5. Take better notes in my school books. Yes it makes my books messy, and yes, I often blush when I stumble across some forgotten and inane marginalia. But when it's paper time, those scribbled notes (of which I did not make nearly enough last term) are a godsend.
6. Find a summer job that I won't hate. This may be nearly impossible, as nothing could ever, ever compare to the bliss that is the Oregon Zoo, and I'm worried that, in spite of my best intentions, I'll spend the summer thinking of what might have been. But that's why we make resolutions, right? To try to overcome our worst impulses.
7. Make time for hobbies. Ross gave me a knitting book for Christmas, and I've been reteaching myself how to knit (I quasi-learned in college). I'm even halfway through a scarf! This fall I really missed my hobbies. Without NW 23rd, many of our friends, and Portland, Ross and I both kind of forgot to keep up with the things we liked to do. In 2011 I want to make those things a priority (especially for the spouse, who really neglects his interests without prodding)... yoga, cooking, knitting, and maybe even some gardening for me, frisbee and other running-around activities for Ross.

And finally:

8. Make new friends, but keep the old. One is silver and the other... well, you know how I feel about you. Happy New Year.

Sunday, January 2, 2011

midnight missive

Hi, friends. I hope you're well, wherever you are... I can't sleep. I apologize for the lack of posts since Christmas. The truth is, I've been feeling somewhat less festive than usual. Most years, the New Year's Eve/Day duo is my favorite holiday.

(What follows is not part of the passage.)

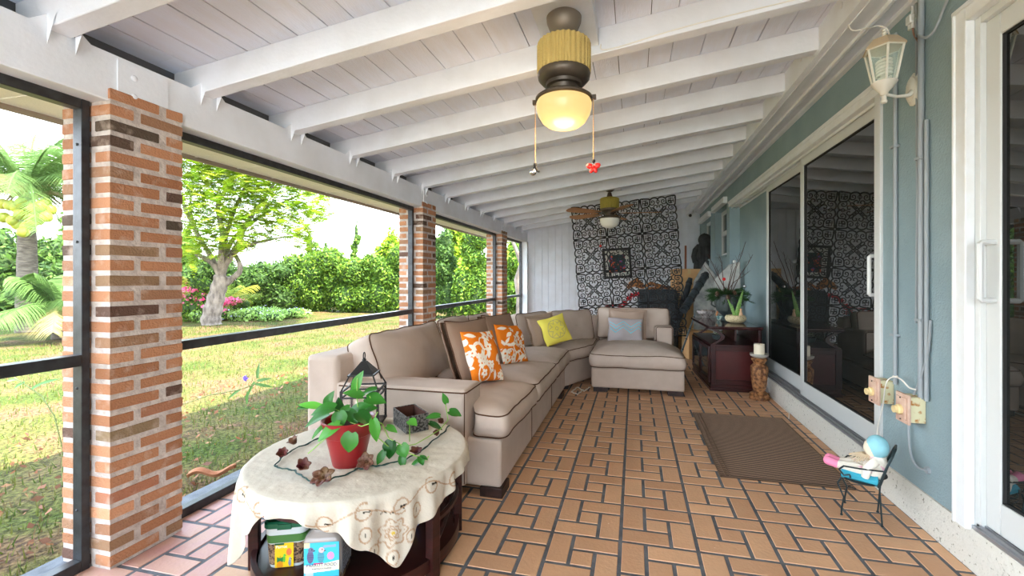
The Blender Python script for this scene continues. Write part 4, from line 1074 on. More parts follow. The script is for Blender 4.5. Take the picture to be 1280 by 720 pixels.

I'm a sucker for the promise of new beginnings that the new years holds, and I'm a passionate resolution writer. This year has been different, though. Christmas was fine... we missed our families quite a lot, but since Ross and I are also our own small family it was all right. But New Year's--the holiday that is perhaps most dedicated to friends--was extremely lonely.

In the beginning of 2010, Ross and I were surrounded by an embarrassment of truly wonderful friends and family. Never in my life have I felt so blessed by the people around me. What's more, we had the world at our feet: we were waiting to hear back from grad school, Ross was satisfied with his job (and I, of course, can't ever fully describe how much I loved mine), and we lived in Shangrila (if Shangrila has no parking, which I suspect it doesn't). 2010 stretched out before us, full of mystery and opportunity and the promise of a good time had by all. 2011 seems a little less sparkly in comparison. A little predetermined. A little lonely. It's not that I'm not looking forward to my classes, to Ross' continued increase in job satisfaction, or to the as-yet-unforeseen surprises of the New Year. I am. It's just... it's just (this was all much more eloquent in my head, before I sat down to write)... it's just that I miss you, I guess. We miss you. Zeta Chi and Annette and Christian and Donilee and Jessi and the aunts and the vast Dewey clan and Tanna and Ben and everyone else in Portland whom we love. My Dad and family in Northern California, Mom and Mark in Silverton, the Southern California contingent, and everyone in Utah. Washougal. Chicago.

I'm not good at saying good-byes. So many people have come and gone (and often painfully) in my life that I tend to steel myself against farewells, not truly feeling them sometimes for days or weeks or months. But eventually, inevitably, the brutal realization of how much I miss you (all of you) penetrates my defenses. And it hurts like hell. So (to try to put a positive spin on this Debbie Downer of a post), my New Year's message to you is this: know that you are missed, know that you are loved, and that my wish for the New Year is that is has you in it.